A half-Palestinian Christian who grew up in Beirut, Makdisi (English and Comparative Literature/UCLA; William Blake and the Impossible History of the 1790s, 2002, etc.) combines interviews with average citizens and a detailed history of the Israeli-Palestinian conflict. Even those not supportive of the Palestinian cause may be affected by the author’s stark descriptions of the restrictions on liberty that he asserts are a hallmark of the Israeli occupation. A Palestinian man describes how guards punished him when he and his family tried to get into a shorter line while going through a border crossing on the West Bank: “I did not lose consciousness, but the many blows I suffered completely disoriented me. The two soldiers…punched and kicked me all over my body.” Occasionally the quotations run too long and begin to ramble, decreasing their effectiveness, and the narrative sometimes awkwardly straddles the line between academic and general-interest text. The author rarely discusses underlying reasons for Israeli actions, such as the ongoing threat of suicide bombers and the stated desire of some Palestinian leaders to destroy Israel. In his extensive discussion of Israel’s creation and the concomitant displacement of many Palestinians, he impugns the motives of Zionists and their allies throughout Western Europe and rarely displays the empathy for the Israelis that he asks people to show for the Palestinians.

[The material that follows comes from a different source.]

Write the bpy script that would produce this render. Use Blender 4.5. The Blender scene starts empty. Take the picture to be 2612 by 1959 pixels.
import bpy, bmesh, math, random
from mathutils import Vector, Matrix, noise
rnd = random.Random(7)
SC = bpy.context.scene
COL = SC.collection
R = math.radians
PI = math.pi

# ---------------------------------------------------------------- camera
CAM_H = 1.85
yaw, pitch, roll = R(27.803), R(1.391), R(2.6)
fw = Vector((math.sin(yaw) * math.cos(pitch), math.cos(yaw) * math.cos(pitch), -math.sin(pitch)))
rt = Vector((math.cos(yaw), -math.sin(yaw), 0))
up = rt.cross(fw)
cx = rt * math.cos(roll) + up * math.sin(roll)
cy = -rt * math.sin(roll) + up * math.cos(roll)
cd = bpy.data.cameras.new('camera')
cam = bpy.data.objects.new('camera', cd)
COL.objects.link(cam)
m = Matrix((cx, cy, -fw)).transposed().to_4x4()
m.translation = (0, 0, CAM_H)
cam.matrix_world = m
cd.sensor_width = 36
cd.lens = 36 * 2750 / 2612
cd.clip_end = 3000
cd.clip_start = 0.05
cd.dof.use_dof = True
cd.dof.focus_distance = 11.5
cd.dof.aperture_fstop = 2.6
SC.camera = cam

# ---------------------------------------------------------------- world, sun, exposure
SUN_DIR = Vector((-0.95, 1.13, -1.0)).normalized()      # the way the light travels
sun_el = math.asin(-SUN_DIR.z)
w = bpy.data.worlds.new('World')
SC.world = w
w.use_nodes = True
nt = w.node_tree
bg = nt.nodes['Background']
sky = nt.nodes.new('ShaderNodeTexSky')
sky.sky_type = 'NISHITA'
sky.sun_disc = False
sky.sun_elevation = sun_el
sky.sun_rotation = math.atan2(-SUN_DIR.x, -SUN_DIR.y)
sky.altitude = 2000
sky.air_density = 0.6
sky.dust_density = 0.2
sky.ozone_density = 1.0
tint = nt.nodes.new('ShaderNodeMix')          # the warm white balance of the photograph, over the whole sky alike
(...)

Makdisi dismisses the efforts of some Israeli and Western leaders to resolve the conflict and create a Palestinian homeland (e.g., the 2000 Camp David compromise rejected by PLO leader Yasser Arafat) as both insincere and insufficient.

Those looking for a moving and humane account of the lives of Palestinians will be rewarded, but readers expecting an evenhanded assessment will be disappointed.